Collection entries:
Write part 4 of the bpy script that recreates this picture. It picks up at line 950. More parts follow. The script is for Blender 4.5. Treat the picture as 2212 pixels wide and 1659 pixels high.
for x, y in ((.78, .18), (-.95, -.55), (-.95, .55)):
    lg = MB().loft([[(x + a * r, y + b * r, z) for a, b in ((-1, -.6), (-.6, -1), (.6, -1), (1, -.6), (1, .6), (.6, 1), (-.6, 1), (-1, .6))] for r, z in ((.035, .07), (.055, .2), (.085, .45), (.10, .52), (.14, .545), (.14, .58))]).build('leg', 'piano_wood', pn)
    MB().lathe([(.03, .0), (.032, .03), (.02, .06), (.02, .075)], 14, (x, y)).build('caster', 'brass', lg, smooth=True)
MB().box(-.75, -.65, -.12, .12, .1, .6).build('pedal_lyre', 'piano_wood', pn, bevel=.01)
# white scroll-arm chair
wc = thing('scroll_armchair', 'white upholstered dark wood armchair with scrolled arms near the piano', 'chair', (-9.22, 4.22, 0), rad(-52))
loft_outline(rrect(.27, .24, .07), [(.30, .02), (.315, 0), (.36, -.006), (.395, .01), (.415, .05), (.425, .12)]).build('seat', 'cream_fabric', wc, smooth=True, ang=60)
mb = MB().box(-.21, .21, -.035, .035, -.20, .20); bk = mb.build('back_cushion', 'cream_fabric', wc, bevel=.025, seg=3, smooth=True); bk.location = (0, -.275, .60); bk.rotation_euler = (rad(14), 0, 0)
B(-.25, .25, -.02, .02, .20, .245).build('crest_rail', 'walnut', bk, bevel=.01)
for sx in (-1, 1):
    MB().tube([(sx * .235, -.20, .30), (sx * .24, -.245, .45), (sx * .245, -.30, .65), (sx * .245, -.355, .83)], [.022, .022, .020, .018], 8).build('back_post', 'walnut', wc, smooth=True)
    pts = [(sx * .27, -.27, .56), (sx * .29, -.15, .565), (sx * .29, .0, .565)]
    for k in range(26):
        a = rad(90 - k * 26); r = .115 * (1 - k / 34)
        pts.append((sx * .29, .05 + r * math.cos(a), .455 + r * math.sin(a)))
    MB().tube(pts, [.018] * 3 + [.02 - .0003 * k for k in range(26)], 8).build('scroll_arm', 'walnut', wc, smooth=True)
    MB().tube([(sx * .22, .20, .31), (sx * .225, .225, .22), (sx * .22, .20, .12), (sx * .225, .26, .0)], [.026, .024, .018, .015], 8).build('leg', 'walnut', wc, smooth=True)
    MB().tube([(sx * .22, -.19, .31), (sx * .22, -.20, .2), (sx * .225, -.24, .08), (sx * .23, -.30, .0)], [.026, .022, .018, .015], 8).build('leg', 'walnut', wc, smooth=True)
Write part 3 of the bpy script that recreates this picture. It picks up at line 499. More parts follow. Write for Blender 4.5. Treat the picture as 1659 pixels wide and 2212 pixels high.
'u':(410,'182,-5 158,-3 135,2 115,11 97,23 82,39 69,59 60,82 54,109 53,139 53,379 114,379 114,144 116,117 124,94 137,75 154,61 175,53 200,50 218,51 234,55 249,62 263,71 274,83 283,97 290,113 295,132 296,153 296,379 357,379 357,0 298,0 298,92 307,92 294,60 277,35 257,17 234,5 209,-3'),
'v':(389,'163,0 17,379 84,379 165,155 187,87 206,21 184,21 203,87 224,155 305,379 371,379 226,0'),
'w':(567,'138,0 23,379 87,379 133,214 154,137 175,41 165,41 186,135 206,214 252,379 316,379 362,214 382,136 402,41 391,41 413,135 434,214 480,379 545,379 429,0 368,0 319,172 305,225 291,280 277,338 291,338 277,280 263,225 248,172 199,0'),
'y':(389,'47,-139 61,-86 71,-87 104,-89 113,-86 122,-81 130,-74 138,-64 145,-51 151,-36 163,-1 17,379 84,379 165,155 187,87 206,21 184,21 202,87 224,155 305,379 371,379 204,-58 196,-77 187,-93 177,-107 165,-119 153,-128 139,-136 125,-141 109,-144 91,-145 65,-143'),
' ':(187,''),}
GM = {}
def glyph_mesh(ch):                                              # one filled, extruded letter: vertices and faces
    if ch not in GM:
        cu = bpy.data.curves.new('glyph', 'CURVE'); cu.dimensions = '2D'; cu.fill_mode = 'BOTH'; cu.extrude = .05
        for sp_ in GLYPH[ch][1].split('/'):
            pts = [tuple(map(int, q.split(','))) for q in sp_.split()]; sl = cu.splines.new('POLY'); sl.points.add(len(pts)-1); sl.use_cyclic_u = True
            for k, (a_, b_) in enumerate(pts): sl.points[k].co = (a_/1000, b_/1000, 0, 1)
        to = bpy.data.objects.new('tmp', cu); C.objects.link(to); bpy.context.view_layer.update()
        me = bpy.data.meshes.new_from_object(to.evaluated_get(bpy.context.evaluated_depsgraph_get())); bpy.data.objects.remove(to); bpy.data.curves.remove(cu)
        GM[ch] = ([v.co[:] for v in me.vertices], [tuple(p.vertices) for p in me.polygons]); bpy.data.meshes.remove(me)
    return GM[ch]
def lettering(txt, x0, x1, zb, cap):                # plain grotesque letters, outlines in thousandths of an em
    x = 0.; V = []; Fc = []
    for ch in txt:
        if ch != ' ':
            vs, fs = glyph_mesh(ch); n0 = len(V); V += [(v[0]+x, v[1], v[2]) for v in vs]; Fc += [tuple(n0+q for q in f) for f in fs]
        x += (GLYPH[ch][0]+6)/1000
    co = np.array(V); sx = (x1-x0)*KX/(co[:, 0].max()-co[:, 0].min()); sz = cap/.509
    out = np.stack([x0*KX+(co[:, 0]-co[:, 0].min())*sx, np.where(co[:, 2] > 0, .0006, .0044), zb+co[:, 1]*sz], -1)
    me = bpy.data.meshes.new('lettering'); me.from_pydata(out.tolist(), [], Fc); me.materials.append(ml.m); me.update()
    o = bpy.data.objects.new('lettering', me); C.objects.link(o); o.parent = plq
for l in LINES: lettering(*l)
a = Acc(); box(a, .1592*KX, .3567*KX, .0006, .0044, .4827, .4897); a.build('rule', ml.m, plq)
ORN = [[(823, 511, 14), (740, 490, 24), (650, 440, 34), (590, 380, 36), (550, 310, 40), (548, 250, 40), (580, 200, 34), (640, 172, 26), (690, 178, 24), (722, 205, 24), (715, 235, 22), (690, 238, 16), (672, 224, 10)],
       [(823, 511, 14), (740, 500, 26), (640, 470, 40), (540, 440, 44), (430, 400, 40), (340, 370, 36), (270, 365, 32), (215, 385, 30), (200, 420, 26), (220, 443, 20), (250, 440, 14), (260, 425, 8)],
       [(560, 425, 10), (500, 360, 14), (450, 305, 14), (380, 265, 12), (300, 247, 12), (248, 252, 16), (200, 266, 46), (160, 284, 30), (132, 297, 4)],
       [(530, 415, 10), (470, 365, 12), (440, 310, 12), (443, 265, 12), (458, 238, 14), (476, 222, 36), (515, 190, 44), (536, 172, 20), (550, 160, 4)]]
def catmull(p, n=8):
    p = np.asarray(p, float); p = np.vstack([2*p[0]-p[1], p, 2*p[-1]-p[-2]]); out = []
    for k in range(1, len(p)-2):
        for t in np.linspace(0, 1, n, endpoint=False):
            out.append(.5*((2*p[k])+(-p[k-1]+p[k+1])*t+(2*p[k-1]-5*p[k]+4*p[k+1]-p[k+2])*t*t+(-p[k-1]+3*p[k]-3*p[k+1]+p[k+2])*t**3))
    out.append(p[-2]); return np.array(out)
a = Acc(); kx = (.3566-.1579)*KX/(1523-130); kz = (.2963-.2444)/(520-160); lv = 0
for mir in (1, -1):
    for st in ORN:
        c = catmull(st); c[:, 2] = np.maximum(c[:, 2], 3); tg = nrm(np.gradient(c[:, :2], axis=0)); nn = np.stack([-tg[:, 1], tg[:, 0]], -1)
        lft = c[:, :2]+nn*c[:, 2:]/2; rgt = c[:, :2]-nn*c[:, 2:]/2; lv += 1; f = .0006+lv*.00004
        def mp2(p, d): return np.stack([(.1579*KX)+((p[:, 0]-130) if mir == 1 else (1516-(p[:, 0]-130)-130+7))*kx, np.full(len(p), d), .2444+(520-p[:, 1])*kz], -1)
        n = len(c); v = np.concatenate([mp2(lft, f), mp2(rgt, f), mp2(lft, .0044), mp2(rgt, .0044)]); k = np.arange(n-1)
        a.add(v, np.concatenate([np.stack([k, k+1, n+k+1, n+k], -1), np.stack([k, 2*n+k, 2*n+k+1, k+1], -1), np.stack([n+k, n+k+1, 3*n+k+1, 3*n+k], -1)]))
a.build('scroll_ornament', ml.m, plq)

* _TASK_
Every line above that contains the word "this" should be reported.

* _FINISHED EXERCISE_
Write part 4 of the bpy script that recreates this picture. It picks up at line 950. More parts follow. The script is for Blender 4.5. Treat the picture as 2212 pixels wide and 1659 pixels high.
Write part 3 of the bpy script that recreates this picture. It picks up at line 499. More parts follow. Write for Blender 4.5. Treat the picture as 1659 pixels wide and 2212 pixels high.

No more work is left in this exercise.